## Working data
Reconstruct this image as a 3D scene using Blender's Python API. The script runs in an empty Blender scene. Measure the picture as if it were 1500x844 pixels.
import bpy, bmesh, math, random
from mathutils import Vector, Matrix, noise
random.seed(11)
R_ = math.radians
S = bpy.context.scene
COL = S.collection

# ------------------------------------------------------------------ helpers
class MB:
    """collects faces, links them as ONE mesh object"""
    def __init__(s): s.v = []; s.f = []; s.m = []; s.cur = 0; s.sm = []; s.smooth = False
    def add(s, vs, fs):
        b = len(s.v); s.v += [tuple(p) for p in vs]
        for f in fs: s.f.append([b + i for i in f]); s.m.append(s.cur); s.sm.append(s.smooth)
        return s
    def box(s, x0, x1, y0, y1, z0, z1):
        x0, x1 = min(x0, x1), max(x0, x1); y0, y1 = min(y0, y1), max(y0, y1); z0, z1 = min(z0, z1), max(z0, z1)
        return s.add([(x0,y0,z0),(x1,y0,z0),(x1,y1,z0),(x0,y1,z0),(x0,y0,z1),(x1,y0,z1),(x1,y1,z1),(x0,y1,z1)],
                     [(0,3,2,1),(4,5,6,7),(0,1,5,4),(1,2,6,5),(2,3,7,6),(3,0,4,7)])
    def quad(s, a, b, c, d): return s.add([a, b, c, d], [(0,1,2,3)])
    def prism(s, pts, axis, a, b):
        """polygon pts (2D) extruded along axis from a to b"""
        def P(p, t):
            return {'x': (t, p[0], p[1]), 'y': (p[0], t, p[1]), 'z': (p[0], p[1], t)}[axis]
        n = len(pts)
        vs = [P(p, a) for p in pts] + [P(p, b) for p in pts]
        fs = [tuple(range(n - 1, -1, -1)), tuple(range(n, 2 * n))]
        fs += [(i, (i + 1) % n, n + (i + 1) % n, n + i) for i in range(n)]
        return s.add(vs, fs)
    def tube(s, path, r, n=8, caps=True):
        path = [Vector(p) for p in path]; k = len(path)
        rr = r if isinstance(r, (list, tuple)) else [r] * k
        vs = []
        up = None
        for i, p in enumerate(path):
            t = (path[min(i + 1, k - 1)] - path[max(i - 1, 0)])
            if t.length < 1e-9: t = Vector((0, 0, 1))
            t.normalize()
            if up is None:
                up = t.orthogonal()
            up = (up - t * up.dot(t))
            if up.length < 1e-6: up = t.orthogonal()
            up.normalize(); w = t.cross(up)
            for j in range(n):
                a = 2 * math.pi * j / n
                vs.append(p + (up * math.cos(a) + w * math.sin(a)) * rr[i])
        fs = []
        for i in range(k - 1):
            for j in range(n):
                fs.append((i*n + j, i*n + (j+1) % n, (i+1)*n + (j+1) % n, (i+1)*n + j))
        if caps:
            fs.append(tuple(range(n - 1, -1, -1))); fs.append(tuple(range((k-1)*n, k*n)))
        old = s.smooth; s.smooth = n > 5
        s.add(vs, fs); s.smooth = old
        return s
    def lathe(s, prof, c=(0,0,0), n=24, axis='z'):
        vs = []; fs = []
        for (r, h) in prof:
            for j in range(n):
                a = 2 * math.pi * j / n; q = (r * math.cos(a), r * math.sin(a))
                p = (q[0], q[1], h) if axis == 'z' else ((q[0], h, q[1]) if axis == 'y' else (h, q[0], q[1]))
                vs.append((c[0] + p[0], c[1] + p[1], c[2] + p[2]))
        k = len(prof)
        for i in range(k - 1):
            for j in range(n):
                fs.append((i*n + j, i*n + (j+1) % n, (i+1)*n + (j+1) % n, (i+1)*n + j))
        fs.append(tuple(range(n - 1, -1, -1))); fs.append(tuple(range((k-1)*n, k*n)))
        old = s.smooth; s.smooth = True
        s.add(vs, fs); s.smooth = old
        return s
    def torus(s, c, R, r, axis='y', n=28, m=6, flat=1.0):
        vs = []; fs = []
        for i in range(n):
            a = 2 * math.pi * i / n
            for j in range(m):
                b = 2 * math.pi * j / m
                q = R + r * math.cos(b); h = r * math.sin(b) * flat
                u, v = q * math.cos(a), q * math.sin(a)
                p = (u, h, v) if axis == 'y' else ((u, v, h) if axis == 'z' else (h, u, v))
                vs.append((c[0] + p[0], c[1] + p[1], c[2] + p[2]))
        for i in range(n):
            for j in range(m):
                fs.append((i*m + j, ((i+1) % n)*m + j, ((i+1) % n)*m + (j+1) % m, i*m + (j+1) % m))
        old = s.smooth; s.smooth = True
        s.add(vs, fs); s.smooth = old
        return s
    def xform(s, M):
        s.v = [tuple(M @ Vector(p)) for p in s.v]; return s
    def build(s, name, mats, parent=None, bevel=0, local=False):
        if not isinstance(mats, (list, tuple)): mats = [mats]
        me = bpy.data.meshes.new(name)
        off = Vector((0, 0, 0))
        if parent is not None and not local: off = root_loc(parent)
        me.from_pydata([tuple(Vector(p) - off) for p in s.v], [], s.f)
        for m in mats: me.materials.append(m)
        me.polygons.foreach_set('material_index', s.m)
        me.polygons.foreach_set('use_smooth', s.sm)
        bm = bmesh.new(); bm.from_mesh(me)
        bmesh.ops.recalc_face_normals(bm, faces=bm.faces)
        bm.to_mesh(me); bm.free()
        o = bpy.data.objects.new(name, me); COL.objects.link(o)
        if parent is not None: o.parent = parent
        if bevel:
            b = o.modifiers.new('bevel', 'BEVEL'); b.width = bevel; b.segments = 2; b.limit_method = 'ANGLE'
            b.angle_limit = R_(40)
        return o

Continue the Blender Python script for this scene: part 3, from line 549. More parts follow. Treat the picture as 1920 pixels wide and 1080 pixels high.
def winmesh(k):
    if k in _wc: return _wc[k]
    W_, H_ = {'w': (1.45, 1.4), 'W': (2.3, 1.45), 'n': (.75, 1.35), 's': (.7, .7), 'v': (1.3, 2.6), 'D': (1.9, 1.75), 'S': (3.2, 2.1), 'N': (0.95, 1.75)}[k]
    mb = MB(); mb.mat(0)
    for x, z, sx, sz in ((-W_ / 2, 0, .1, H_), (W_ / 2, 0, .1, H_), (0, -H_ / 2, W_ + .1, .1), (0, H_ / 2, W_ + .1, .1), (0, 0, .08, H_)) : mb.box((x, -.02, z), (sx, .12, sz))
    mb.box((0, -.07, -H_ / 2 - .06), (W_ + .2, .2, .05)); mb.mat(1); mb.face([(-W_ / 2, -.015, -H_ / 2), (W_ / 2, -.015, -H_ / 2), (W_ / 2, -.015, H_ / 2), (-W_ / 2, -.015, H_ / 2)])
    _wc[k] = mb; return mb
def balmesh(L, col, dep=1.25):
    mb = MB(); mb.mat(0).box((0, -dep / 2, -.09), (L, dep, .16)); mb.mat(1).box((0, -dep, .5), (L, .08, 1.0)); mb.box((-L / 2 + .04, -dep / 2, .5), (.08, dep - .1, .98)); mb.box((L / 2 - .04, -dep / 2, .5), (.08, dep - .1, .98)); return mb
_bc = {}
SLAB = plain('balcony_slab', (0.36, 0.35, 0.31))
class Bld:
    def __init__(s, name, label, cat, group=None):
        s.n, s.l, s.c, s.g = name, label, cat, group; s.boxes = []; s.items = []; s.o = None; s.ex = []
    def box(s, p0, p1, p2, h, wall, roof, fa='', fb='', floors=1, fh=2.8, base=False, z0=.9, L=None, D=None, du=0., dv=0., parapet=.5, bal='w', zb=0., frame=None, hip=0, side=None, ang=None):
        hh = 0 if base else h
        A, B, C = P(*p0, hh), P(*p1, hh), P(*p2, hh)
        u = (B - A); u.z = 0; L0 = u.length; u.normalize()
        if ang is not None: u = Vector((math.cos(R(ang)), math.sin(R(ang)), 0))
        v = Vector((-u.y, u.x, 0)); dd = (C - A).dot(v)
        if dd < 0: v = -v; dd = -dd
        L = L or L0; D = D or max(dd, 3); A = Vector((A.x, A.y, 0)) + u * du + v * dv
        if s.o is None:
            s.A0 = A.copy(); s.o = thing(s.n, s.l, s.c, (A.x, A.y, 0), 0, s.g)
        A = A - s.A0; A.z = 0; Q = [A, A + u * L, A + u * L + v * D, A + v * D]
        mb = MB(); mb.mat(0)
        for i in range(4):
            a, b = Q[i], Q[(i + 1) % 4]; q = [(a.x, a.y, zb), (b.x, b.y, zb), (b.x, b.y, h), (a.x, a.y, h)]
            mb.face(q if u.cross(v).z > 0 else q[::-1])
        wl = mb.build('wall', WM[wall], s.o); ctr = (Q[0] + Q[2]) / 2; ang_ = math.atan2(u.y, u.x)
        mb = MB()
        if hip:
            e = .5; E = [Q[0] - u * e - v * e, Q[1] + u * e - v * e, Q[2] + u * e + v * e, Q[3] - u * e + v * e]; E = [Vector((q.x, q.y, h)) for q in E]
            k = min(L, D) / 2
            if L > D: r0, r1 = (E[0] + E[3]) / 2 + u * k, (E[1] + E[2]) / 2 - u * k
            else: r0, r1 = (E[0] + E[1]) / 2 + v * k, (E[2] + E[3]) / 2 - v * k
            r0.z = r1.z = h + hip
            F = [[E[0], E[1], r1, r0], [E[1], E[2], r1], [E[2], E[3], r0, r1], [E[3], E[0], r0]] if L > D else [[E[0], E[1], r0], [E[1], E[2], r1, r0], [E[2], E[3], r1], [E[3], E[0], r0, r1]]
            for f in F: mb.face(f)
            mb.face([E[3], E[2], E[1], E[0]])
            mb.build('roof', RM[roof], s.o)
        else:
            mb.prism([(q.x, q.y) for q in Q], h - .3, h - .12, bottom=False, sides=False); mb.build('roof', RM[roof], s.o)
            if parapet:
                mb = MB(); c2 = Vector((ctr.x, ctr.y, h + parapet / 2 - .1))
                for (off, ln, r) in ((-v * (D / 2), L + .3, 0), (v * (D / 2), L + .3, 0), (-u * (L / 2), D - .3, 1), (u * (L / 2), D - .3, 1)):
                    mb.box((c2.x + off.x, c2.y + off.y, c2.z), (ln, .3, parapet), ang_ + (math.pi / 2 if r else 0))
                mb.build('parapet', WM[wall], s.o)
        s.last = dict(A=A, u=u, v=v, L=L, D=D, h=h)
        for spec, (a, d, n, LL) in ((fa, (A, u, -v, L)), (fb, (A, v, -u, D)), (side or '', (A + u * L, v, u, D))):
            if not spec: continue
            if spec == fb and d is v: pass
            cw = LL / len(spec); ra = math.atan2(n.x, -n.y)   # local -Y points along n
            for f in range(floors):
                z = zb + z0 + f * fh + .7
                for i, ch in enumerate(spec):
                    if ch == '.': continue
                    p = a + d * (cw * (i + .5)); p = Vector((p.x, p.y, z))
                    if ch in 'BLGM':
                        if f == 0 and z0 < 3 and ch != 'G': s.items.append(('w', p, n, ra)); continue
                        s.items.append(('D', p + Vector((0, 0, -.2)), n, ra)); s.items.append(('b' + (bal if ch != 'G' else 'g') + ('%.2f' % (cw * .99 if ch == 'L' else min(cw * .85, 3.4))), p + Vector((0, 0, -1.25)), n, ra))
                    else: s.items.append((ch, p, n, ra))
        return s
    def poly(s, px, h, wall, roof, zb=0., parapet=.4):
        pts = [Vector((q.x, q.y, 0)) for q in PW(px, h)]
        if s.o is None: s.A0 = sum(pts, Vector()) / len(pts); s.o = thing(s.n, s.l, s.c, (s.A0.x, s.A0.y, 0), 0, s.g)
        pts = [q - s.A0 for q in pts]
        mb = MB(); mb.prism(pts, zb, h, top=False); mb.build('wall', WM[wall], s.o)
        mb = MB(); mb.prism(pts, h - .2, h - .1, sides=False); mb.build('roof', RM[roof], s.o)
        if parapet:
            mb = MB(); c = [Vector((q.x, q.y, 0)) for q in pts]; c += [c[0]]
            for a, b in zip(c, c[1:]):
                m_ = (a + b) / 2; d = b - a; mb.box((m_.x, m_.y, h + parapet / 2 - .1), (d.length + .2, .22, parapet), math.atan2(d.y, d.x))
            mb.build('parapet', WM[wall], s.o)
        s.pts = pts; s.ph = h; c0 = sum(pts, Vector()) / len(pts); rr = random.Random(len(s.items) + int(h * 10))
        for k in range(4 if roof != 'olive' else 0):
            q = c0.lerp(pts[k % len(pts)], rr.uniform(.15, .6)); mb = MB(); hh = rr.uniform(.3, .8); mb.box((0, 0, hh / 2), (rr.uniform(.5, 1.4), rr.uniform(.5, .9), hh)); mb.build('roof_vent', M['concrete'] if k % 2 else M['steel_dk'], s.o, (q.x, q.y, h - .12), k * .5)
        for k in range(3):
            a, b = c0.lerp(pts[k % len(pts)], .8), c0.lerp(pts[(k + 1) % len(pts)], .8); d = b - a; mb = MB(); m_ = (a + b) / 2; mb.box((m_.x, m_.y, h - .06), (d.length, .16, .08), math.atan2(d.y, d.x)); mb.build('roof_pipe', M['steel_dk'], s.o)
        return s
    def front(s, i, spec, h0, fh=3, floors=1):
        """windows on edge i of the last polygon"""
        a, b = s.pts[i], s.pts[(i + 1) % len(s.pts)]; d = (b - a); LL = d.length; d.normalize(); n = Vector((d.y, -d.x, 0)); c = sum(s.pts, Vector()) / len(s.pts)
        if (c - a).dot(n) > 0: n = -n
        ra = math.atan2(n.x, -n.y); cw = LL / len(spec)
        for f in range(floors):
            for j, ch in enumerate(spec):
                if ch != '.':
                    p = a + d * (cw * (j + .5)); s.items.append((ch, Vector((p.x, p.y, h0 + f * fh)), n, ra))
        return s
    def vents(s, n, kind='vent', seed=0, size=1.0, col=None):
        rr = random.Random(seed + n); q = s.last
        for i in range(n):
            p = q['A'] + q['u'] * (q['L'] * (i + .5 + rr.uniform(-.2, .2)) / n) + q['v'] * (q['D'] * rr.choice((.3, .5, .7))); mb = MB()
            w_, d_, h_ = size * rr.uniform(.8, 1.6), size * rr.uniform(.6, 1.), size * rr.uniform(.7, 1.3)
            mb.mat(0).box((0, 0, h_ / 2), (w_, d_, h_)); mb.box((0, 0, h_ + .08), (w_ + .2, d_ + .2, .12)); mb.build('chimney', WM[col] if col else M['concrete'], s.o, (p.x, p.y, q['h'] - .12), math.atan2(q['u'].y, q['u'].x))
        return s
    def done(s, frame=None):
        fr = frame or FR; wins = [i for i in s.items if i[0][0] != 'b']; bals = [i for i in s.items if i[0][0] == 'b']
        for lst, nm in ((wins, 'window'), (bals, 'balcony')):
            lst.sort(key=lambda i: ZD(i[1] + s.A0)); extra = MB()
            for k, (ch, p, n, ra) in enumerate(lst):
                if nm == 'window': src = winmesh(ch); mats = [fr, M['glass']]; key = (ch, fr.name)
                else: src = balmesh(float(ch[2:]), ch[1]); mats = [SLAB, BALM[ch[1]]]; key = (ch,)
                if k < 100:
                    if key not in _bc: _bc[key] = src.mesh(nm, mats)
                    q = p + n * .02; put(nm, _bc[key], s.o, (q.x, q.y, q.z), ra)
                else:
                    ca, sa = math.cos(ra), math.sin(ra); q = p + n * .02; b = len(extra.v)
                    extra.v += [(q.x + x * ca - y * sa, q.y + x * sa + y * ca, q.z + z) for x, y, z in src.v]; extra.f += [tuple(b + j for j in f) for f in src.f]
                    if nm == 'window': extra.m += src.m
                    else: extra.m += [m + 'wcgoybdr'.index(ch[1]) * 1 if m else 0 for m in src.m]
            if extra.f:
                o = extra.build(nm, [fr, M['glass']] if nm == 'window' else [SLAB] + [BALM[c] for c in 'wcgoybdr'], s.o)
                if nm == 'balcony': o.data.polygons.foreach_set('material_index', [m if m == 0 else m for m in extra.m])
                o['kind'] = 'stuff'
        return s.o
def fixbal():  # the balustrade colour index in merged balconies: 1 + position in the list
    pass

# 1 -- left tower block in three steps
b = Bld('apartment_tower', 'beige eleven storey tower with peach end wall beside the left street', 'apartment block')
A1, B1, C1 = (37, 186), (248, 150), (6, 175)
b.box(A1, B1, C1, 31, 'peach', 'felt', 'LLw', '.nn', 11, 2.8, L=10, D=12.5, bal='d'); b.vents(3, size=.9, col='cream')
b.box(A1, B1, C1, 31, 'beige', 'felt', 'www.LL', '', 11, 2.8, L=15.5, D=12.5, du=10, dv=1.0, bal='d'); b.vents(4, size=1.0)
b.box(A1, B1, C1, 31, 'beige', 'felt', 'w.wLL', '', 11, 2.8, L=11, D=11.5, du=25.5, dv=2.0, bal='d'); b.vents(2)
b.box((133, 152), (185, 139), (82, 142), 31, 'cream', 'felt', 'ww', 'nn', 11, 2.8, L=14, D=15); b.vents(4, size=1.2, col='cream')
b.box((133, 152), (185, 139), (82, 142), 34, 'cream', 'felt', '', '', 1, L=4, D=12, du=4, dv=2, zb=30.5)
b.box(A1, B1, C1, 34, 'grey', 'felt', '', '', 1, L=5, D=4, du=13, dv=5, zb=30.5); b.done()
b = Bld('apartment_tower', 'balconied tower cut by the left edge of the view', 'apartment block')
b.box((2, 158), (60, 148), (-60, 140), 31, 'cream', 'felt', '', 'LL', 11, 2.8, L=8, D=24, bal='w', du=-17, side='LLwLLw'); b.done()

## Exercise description
Include the first line, the line containing "COL = S.collection", and every line between them, copied exactly from the material above; output no other line.

## Output of the exercise
Reconstruct this image as a 3D scene using Blender's Python API. The script runs in an empty Blender scene. Measure the picture as if it were 1500x844 pixels.
import bpy, bmesh, math, random
from mathutils import Vector, Matrix, noise
random.seed(11)
R_ = math.radians
S = bpy.context.scene
COL = S.collection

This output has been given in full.